## Short task
Retype the opening lines of the listing below, ending with the line that contains "from mathutils import", and leave out any pictures.

## Data

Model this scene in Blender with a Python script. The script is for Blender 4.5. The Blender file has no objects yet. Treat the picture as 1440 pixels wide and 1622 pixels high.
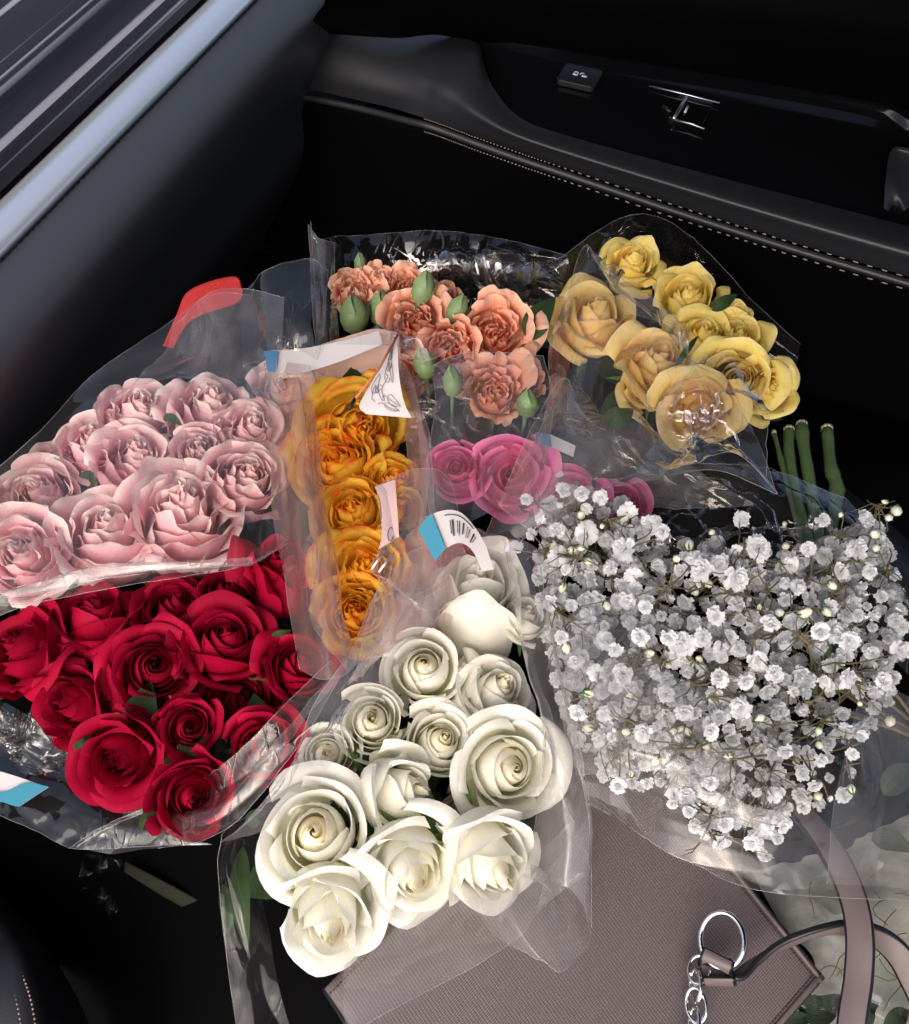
import bpy, math, random
import numpy as np
from mathutils import Vector, Matrix, noise as mnoise

S = bpy.context.scene
COL = S.collection
# ------------------------------------------------------------ camera
W0, H0, F0 = 1440.0, 1622.0, 1544.0
PITCH = math.radians(55)
CAMZ = 0.85
cd = bpy.data.cameras.new("camera")
cam = bpy.data.objects.new("camera", cd); COL.objects.link(cam)
cam.location = (0, 0, CAMZ)
cam.rotation_euler = (math.pi/2 - PITCH, 0, 0)
cd.sensor_fit = 'HORIZONTAL'; cd.sensor_width = 36.0; cd.lens = 36.0*F0/W0
cd.clip_start = 0.02; cd.clip_end = 3000
S.camera = cam
# ------------------------------------------------------------ daylight
SUN_EL, SUN_AZ = math.radians(46), math.radians(200)
wd = bpy.data.worlds.new("World"); S.world = wd; wd.use_nodes = True
nt = wd.node_tree; bg = nt.nodes["Background"]
sky = nt.nodes.new("ShaderNodeTexSky"); sky.sky_type = 'NISHITA'; sky.sun_disc = False
sky.sun_elevation = SUN_EL; sky.sun_rotation = SUN_AZ
sky.air_density = 0.6; sky.dust_density = 6.0; sky.ozone_density = 0.3
nt.links.new(sky.outputs[0], bg.inputs[0]); bg.inputs[1].default_value = 0.15
sl = bpy.data.lights.new("sun", 'SUN'); sl.energy = 1.0; sl.angle = math.radians(70)
sl.color = (1.0, 0.96, 0.90)
sun = bpy.data.objects.new("sun", sl); COL.objects.link(sun)
sdir = Vector((math.sin(SUN_AZ)*math.cos(SUN_EL), math.cos(SUN_AZ)*math.cos(SUN_EL), math.sin(SUN_EL)))
sun.rotation_euler = sdir.to_track_quat('Z', 'Y').to_euler()
sun.location = sdir*3
S.view_settings.view_transform = 'Standard'; S.view_settings.look = 'None'
S.view_settings.exposure = 0.56; S.view_settings.gamma = 1.0
S.cycles.max_bounces = 24; S.cycles.transparent_max_bounces = 24
S.cycles.diffuse_bounces = 6; S.cycles.glossy_bounces = 3; S.cycles.transmission_bounces = 6
S.cycles.caustics_reflective = False; S.cycles.caustics_refractive = False
S.cycles.use_denoising = True

# ------------------------------------------------------------ pixel -> place
FW = Vector((0, math.cos(PITCH), -math.sin(PITCH)))
UP = Vector((0, math.sin(PITCH), math.cos(PITCH)))
RT = Vector((1, 0, 0))
CAM = Vector((0, 0, CAMZ))
def ray(px, py):
    return FW + RT*((px-W0/2)/F0) + UP*((H0/2-py)/F0)
def P(px, py, z):
    r = ray(px, py); return CAM + r*((z-CAMZ)/r.z)
def depth(px, py, z):
    return (z-CAMZ)/ray(px, py).z
def mm(px, py, z, n):          # length of n photo pixels at that place
    return n*depth(px, py, z)/F0

# ------------------------------------------------------------ materials
def mat(name):
    m = bpy.data.materials.new(name); m.use_nodes = True
    return m, m.node_tree.nodes, m.node_tree.links, m.node_tree.nodes["Principled BSDF"]
def N(nodes, t, **kw):
    n = nodes.new(t)
    for k, v in kw.items():
        if k.startswith('i_'): n.inputs[k[2:].replace('_', ' ')].default_value = v
        else: setattr(n, k, v)
    return n
def mixc(nodes, links, fac, a, b):
    m = nodes.new("ShaderNodeMix"); m.data_type = 'RGBA'
    for sock, v in ((m.inputs[0], fac), (m.inputs[6], a), (m.inputs[7], b)):
        if isinstance(v, (int, float)): sock.default_value = v
        elif isinstance(v, tuple): sock.default_value = (*v, 1) if len(v) == 3 else v
        else: links.new(v, sock)
    return m.outputs[2]
def math_(nodes, links, op, a, b=0.0, c=None, clamp=False):
    m = nodes.new("ShaderNodeMath"); m.operation = op; m.use_clamp = clamp
    for i, v in enumerate((a, b, c)):
        if v is None: continue
        if isinstance(v, (int, float)): m.inputs[i].default_value = v
        else: links.new(v, m.inputs[i])
    return m.outputs[0]
def mapr(nodes, links, v, a, b, c=0.0, d=1.0):
    m = nodes.new("ShaderNodeMapRange"); m.interpolation_type = 'SMOOTHSTEP'
    links.new(v, m.inputs[0])
    for i, x in enumerate((a, b, c, d)): m.inputs[i+1].default_value = x
    return m.outputs[0]
def noise_(nodes, links, scale, detail=3, rough=.5, vec=None, dist=0.0):
    n = N(nodes, "ShaderNodeTexNoise"); n.inputs['Scale'].default_value = scale
    n.inputs['Detail'].default_value = detail; n.inputs['Roughness'].default_value = rough
    n.inputs['Distortion'].default_value = dist
    if vec is None:
        tc = nodes.new("ShaderNodeTexCoord"); vec = tc.outputs['Object']
    links.new(vec, n.inputs['Vector'])
    return n.outputs['Fac']
def bump(nodes, links, h, strength, dist, target, nrm=None):
    b = N(nodes, "ShaderNodeBump"); b.inputs['Strength'].default_value = strength
    b.inputs['Distance'].default_value = dist; links.new(h, b.inputs['Height'])
    if nrm is not None: links.new(nrm, b.inputs['Normal'])
    links.new(b.outputs[0], target); return b.outputs[0]

def simple(name, col, rough=.5, metal=0.0, spec=.5, nscale=None, nstr=.3, ndist=.001, var=0.0):
    m, n, l, p = mat(name)
    p.inputs['Base Color'].default_value = (*col, 1); p.inputs['Roughness'].default_value = rough
    p.inputs['Metallic'].default_value = metal; p.inputs['Specular IOR Level'].default_value = spec
    if nscale:
        f = noise_(n, l, nscale, 4)
        bump(n, l, f, nstr, ndist, p.inputs['Normal'])
        if var:
            f2 = noise_(n, l, nscale*.2, 3)
            c = mixc(n, l, f2, tuple(x*(1-var) for x in col), tuple(min(1, x*(1+var)) for x in col))
            l.new(c, p.inputs['Base Color'])
    return m

def petal_mat(name, body, edge, base, inner, e0=.75, e1=1.0, b0=.45, transl=.25, rough=.55, sheen=.0, edge_noise=.25, spec=.25, vein=.35, bruise=.28):
    """pigment: body colour, rim colour at the petal's edge, base colour at its foot, inner colour for the heart"""
    m, n, l, p = mat(name)
    at = N(n, "ShaderNodeAttribute", attribute_name="pet")
    sp = n.new("ShaderNodeSeparateColor"); l.new(at.outputs['Color'], sp.inputs[0])
    v, u, t = sp.outputs[0], sp.outputs[1], sp.outputs[2]
    tc = n.new("ShaderNodeTexCoord")
    nz = noise_(n, l, 60, 3, .6)
    rim = math_(n, l, 'MAXIMUM', v, math_(n, l, 'MULTIPLY', u, .93))
    rim = math_(n, l, 'ADD', rim, math_(n, l, 'MULTIPLY', math_(n, l, 'SUBTRACT', nz, .5), edge_noise))
    c = mixc(n, l, mapr(n, l, t, .0, .55), inner, body)
    c = mixc(n, l, mapr(n, l, v, b0, 0.0), c, base)
    c = mixc(n, l, mapr(n, l, rim, e0, e1), c, edge)
    # bruised, papery spots along the rim
    br = math_(n, l, 'MULTIPLY', mapr(n, l, rim, .86, 1.0), mapr(n, l, noise_(n, l, 95, 3, .6), .56, .70))
    c = mixc(n, l, math_(n, l, 'MULTIPLY', br, bruise), c, (.42, .30, .16))
    # faint mottling
    nz2 = noise_(n, l, 25, 4, .6)
    hs = n.new("ShaderNodeHueSaturation"); l.new(c, hs.inputs['Color'])
    l.new(mapr(n, l, nz2, .25, .75, .86, 1.08), hs.inputs['Value']); c = hs.outputs[0]
    p.inputs['Roughness'].default_value = rough; p.inputs['Specular IOR Level'].default_value = spec
    p.inputs['Sheen Weight'].default_value = sheen
    l.new(c, p.inputs['Base Color'])
    # veins fan along the petal
    cmb = n.new("ShaderNodeCombineXYZ"); l.new(u, cmb.inputs[0]); l.new(v, cmb.inputs[1]); l.new(t, cmb.inputs[2])
    mp = n.new("ShaderNodeMapping"); mp.inputs['Scale'].default_value = (14, 1.6, 30); l.new(cmb.outputs[0], mp.inputs[0])
    vn = noise_(n, l, 1.0, 4, .6, mp.outputs[0])
    nb = math_(n, l, 'ADD', vn, math_(n, l, 'MULTIPLY', noise_(n, l, 140, 3), .4))
    nrm = bump(n, l, nb, vein, .0012, p.inputs['Normal'])
    tr = n.new("ShaderNodeBsdfTranslucent"); l.new(c, tr.inputs[0])
    mx = n.new("ShaderNodeMixShader"); mx.inputs[0].default_value = transl
    l.new(p.outputs[0], mx.inputs[1]); l.new(tr.outputs[0], mx.inputs[2])
    l.new(mx.outputs[0], n["Material Output"].inputs[0])
    return m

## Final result
Model this scene in Blender with a Python script. The script is for Blender 4.5. The Blender file has no objects yet. Treat the picture as 1440 pixels wide and 1622 pixels high.
import bpy, math, random
import numpy as np
from mathutils import Vector, Matrix, noise as mnoise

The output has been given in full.